Don't guess, measure

When you have an issue related to performance, don't guess. Grab a profiler, measure your code, and decide what to optimize based on the results, not your or somebody else's guesses.

Your first guess is that sqlite3 is slow. Your second guess is that you have memory leaks. Chances are, you'll find when profiling your app that neither of your two guesses is even close to the actual issue. It happens to every developer; that's why one shouldn't guess.

Python documentation lists a few profilers for Python. If you never used one, grab a profiler of your choice and see where it could get you. Bonus points for coming back and posting the results by editing your question.

Be precise

Also, when dealing with performance, be as precise as you can. Terms like "A few seconds", "slow", "standard queries" have nothing to do when it comes to performance, profiling and optimization.
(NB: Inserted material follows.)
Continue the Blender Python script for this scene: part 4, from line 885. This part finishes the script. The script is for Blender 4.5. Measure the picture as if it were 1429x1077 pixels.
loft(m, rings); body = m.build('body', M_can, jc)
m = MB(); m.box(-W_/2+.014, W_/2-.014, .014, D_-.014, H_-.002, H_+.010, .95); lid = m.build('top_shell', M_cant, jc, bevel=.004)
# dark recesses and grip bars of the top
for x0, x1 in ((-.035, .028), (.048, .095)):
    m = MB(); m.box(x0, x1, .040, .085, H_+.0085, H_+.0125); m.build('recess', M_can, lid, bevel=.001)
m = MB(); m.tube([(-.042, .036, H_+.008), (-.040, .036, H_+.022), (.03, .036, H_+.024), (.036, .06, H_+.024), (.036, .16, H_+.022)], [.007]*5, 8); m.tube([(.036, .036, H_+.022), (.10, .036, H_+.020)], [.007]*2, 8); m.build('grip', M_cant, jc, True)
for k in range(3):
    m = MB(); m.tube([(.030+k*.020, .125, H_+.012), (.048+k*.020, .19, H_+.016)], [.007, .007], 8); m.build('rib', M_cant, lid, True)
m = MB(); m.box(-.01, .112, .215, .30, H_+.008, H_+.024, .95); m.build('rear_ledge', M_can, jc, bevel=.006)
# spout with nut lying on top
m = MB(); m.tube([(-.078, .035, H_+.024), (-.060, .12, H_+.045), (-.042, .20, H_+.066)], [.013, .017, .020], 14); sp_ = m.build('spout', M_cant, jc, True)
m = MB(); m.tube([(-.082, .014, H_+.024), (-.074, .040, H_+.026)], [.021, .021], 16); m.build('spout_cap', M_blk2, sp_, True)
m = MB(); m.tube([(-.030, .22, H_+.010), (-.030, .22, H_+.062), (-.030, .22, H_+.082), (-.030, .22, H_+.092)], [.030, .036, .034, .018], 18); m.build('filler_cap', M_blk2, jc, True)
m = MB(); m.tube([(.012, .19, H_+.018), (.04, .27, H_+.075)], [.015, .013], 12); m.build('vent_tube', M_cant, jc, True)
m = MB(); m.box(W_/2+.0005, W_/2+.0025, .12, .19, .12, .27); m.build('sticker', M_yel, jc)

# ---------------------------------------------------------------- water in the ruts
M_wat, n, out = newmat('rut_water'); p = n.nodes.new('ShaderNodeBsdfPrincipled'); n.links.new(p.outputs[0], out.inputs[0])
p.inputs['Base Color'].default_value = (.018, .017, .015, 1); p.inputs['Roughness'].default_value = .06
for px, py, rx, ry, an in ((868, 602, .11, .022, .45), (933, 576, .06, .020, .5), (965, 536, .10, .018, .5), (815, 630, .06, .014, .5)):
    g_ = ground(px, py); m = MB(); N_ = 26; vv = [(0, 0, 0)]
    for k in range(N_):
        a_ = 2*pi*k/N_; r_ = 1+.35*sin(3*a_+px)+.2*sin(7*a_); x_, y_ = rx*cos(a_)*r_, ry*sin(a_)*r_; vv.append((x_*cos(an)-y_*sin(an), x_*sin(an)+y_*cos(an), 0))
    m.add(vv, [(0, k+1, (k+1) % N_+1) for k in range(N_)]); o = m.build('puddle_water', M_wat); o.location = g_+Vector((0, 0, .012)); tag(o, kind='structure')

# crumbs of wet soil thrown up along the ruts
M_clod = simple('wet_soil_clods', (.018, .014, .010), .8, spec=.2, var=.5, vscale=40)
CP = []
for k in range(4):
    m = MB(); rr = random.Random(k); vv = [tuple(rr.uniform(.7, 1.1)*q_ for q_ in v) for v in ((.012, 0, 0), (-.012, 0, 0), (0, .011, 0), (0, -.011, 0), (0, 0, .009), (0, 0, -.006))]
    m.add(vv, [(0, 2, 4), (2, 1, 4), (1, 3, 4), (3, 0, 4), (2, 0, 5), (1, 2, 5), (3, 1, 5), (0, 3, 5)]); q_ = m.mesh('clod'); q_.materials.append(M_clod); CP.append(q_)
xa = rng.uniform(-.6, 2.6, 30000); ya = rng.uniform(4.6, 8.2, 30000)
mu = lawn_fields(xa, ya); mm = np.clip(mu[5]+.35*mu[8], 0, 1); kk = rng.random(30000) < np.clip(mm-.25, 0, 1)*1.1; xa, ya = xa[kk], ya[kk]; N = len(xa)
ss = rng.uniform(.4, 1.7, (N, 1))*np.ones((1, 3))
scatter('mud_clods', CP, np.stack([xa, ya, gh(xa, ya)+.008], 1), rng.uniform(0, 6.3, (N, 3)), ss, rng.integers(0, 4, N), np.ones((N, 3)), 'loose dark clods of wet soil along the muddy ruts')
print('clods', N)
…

  • There is no such a thing as a few seconds. There is a statistical data about the performance of a given piece of code ran in a very specific context. Something which takes five seconds on a Pentium IV we threw away yesterday may run in a few milliseconds on the new server we just purchased.

  • There is no such a thing as code too slow: there is a piece of code which performs under an average of 327 ms. on a given hardware under given stress, while a non-functional requirement (see also this answer, point 2 and 8) specifies that it should perform under 300 ms. in 95% of cases.

  • There is no such a thing as a standard query. For somebody, a standard query may include joins. For another person, it's a select, insert, update or delete with nothing else such as where.

You specified the number of rows in the database. That's the precision I'm talking about. Measuring a select on ten rows is not the same as on one billion rows.

Reduce the measured code to a minimum

When you can't use a real profiler, it can help to remove all the code you don't need, and then measure. In your particular case, this involves the conversion of an array to a string and the displaying of this string to a console.

Try actually measuring the performance of the same code without printing those results and see how it affects.